Giant Magellan Telescope

In this architect's drawing, the seven 8.4-meter mirrors of the Giant Magellan Telescope dwarf the human added for scale (next to the truck). Click image for larger view.

Carnegie Observatories

Since 1993 and 1996, the world's largest telescopes have been the twin 10-meter Keck reflectors in Hawaii. (At least that's true if by "world's largest telescope," you mean "world's largest general-purpose, single-mirror-like, optical telescope.") Next year the Kecks will be edged out by Spain's 10.4-meter GranTeCan in the Canary Islands. And the Large Binocular Telescope (LBT) in Arizona, with its twin 8.4-meter mirrors on a single mount, is coming online soon too. But much bigger things are in the works.

There's the Caltech / University of California Thirty Meter Telescope (TMT), scheduled for completion in 2016 if all goes well. And this morning, a consortium of US universities and institutions announced that a site has been chosen for the Giant Magellan Telescope (GMT). This one will consist of seven 8.4-meter mirrors grouped in a rosette on a single mount, sending light to a single focus. It'll have the light-collecting area of a 22-meter aperture. The GMT will be built at Cerro Las Campanas in the Chilean Andes, which is already a major observatory site with well-developed infrastructure.

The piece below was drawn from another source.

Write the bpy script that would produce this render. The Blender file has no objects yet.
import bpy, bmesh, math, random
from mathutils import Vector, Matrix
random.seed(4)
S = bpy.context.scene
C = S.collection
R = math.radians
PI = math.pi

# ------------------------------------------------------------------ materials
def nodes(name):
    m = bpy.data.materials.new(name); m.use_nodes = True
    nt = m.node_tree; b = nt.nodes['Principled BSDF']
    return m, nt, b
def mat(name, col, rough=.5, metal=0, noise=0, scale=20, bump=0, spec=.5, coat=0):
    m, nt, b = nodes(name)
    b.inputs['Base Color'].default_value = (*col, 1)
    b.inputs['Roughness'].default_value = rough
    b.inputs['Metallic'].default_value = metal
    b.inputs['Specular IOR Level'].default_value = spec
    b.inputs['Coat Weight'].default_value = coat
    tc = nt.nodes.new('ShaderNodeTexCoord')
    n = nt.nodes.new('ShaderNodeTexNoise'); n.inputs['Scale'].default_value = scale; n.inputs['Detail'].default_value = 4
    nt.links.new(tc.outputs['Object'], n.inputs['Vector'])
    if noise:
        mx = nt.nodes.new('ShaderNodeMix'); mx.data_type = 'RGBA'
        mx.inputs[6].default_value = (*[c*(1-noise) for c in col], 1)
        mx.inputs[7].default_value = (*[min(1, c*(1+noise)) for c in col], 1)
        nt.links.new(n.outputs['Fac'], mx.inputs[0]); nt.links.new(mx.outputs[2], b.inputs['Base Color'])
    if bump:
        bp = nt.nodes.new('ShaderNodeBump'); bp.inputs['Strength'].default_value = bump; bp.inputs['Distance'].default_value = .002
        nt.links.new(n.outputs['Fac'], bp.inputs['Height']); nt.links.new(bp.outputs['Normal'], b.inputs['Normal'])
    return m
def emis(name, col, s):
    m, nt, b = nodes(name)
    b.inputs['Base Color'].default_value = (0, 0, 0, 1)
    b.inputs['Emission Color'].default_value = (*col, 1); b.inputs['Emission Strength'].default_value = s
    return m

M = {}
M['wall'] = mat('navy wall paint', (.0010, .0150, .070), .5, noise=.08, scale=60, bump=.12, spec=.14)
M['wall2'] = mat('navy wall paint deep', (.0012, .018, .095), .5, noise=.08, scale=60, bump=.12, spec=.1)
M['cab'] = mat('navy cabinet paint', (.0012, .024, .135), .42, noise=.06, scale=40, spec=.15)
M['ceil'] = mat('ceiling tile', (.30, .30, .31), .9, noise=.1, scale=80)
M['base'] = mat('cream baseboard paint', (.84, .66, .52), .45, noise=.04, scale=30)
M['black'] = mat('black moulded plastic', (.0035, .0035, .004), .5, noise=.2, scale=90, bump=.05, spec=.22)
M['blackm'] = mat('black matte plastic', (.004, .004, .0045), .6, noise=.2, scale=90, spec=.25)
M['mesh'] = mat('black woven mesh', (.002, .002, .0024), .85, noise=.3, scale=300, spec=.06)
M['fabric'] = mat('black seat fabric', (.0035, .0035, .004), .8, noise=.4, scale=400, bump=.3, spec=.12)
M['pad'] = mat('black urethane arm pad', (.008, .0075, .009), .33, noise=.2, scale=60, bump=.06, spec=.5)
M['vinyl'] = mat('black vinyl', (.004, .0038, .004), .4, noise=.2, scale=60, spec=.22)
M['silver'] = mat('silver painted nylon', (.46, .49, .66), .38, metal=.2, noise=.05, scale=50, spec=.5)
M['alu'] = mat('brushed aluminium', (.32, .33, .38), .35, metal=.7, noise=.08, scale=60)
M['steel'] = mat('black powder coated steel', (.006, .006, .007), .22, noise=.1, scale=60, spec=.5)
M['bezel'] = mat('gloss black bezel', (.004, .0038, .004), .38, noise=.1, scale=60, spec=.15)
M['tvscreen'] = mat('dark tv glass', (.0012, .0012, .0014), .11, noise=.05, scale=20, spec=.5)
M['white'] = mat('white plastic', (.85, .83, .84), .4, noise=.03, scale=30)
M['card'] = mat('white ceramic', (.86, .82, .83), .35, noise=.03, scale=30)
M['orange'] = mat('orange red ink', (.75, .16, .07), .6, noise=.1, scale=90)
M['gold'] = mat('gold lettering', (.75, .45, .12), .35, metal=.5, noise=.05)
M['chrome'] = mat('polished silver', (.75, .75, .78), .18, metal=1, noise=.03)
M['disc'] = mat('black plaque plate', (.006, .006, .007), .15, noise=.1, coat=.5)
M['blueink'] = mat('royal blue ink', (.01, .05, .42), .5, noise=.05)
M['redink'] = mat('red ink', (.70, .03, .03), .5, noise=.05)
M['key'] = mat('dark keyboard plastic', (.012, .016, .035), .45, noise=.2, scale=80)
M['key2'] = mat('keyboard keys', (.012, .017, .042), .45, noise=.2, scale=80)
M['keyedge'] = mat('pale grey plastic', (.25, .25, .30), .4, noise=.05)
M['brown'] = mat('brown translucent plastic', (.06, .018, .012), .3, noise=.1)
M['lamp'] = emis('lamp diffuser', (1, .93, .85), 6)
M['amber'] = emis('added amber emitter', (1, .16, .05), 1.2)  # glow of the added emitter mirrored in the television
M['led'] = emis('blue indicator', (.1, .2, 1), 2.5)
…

Like the TMT, the GMT is supposed to be finished in 2016. Don't get 'em confused.

If the name Magellan is familiar, that's because of the Carnegie's Institution's two 6.5-meter Magellan Telescopes currently in operation at Las Campanas.

Once upon a time, astronomers routinely said that the 5-meter (200-inch) Hale Telescope on Palomar Mountain in California — opened in 1948 — would be the largest ever built on Earth's surface. This made sense when Earth's atmospheric seeing (the shimmering and blurring of high-power telescopic images due to tiny, ever-present heat waves) was an intractible problem. The breakthrough that made monster apertures worth building came not just from modern optical manufacturing methods, but from adaptive optics: cutting-edge technology to cancel out every little atmospheric distortion, across an entire aperture, hundreds of times a second.

The best, most versatile adaptive-optics systems use lasers to create artificial reference stars at the top of the atmosphere. These press 21st-century technology to its limit. Not to mention budgets. But they work, and astronomy is going to enter deep new realms as a result.